Buying in to branding

It takes a village to build a brand.
So believe the leaders of Skoda
Minotti,
so much so that when they set about formulating a new branding strategy last year, they wanted to get everyone
at the 140-employee business and financial consulting firm involved.

Greg Skoda, the firm’s co-founder and
chairman, says that your employees are the
face of your company, and if they can’t project a clear picture of what your company
stands for and wants to accomplish, then
your customers will be left in the dark —
and that can spell trouble.

“If a chain is only as strong as its weakest link, if a customer calls and doesn’t
get the service they want, if we fall down
on any step, it’s likely we’ll run the risk
of either alienating or losing a customer,”
Skoda says.

Skoda Minotti started six years ago as
what Skoda calls a “small, tightly knit
group of professionals with a common history.” And when Skoda and his partners
decided to refocus the company’s branding
strategy last year, they wanted to recreate
the same small-firm atmosphere but across
a company that now carries a work force
numbering in the triple digits.

There was no magic formula, Skoda
says; it was simply a matter of spending
many hours soliciting input, not only
from employees but from those outside
the company, as well.

“When we went through this process, we
spent a lot of time talking to every one of
our employees, from partners to receptionists,” he says. “Then we spent time talking
to customers, ex-customers, prospects,
industry experts, people we refer work to,
to get their perspectives, as well.”

Skoda Minotti’s leaders sought many different perspectives for one main reason:
Your company is not the company you
think it is, it’s the company your employees
and customers think it is.

“We look in the mirror and see one picture,” Skoda says. “When somebody else
wakes up in the morning and looks in the
mirror, they see a different picture. We’re
trying to provide value-added services
and products to (customers), so it gets to
what they think is important. If we’re not
aware of what they think is important,
we may totally miss the mark.”

Skoda divides the people a company must serve into four categories: employees, clients, business contacts and the
surrounding community. If your new
branding strategy gets lost in translation
to any of those groups, it could damage
your company.

“If you fall down in any one of those
areas, you are not going to succeed and
achieve what you want to achieve because
you’re not going to be delivering what
they’re looking for,” he says.

That’s why Skoda says you must find
out what the people you serve want from
your company, then construct a branding
strategy that reflects your ability to give
them what they want and need.

He says a properly aligned branding strategy that involves both internal and external
input can attract not just the right kinds of
clients and customers but the right kinds of
employees, as well. Those employees, in
turn, can continue to attract and retain the
customers you are looking for.

“A brand, properly built and out there,
can really be one of a company’s
strongest assets,” Skoda says. “It’s going
to allow people to attract the right kinds
of employees, the right kinds of business
partners, the right kinds of clients and all
the things people are looking for.

“If everybody understands what we’re
trying to accomplish, we’re going to succeed wildly.”

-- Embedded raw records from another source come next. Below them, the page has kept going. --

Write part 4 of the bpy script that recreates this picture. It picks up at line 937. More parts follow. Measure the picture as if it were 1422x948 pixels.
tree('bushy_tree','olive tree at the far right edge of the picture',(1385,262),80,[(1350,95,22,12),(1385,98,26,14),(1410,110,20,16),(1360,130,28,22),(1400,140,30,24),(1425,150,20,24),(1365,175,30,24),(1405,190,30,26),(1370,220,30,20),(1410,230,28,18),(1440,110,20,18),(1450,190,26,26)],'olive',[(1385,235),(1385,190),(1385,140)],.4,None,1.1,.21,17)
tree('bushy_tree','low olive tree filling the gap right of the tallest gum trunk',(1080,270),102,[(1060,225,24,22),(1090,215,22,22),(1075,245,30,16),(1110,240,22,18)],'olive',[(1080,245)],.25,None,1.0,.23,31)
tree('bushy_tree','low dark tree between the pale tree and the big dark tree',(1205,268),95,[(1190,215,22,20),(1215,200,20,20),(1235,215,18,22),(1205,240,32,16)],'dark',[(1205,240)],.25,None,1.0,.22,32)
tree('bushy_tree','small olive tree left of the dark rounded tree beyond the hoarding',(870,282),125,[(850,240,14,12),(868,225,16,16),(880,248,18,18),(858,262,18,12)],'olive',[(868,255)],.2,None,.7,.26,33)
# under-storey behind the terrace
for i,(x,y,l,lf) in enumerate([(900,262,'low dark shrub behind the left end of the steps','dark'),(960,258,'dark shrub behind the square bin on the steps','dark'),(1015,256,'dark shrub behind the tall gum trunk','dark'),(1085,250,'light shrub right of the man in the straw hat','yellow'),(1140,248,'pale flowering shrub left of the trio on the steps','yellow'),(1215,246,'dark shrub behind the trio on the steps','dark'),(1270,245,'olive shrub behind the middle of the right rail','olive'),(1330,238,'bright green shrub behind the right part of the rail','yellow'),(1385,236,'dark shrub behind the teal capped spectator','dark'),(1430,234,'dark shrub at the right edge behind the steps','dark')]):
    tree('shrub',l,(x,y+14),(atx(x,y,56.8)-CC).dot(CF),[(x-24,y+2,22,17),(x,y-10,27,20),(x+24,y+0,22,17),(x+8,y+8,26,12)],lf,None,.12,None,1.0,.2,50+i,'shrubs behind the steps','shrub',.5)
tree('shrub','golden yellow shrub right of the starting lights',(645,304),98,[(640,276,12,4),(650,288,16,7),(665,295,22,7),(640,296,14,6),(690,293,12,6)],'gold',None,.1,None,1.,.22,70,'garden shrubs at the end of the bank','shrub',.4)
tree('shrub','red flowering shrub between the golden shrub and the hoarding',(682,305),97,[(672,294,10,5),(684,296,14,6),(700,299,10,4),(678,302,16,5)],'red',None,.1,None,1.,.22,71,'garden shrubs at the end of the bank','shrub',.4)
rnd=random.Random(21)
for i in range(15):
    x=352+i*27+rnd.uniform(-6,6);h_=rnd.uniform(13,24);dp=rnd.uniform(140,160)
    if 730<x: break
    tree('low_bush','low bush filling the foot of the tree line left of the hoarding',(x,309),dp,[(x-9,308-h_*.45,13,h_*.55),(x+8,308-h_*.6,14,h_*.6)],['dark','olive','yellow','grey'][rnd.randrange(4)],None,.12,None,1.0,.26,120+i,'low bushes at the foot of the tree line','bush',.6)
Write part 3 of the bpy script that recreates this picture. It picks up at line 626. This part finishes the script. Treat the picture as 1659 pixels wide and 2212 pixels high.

HOW TO REACH: Skoda Minotti, www.skodaminotti.com or
(440) 449-6800

Patience is a virtue

If you are considering a complete
facelift of your company’s brand,
Michael Minotti has a message for you:
Don’t expect an instant reaction.

The president and co-founder of
Skoda Minotti says it takes months,
possibly years, to plant the seed of a
new brand, wait for it to grow, then harvest the benefits.

“One of things you need to have is a
lot of patience,” Minotti says. “There are
a lot of companies we’ve seen that start
the process, then come out with a brand
that doesn’t immediately hit the mark.
Once you’ve developed the brand, it
could take months, or even a few years,
before you see any return on your
investment.”

Minotti says you have to allow your
brand to develop its own momentum in
the markets you serve. The most effective way to accomplish that is through
your front-line associates and managers, the people who have the most
direct contact with your customer base.
But the only way they’ll be able to do
that is if you and your management
team have provided them with a
detailed, well-thought-out strategy that
they can present to customers.

“Our front-line employees are our
ambassadors, and if we don’t give them
a good plan, they’re not going to be able
to sell and defend our brand. That’s why
you really need to be able to differentiate
yourself from the competition, with a
strategy that is well-thought-out and can
be well delivered.”

And never forget, says Greg Skoda,
firm chairman and co-founder, that
building and maintaining a brand is an
omnipresent task.

“It’s a full-time job for everyone in the
organization,” Skoda says. “If we’ve
done our work right, everyone has participated in building the brand, maintaining, developing and enhancing the
brand, and can help deliver on the promises we make to our customers.”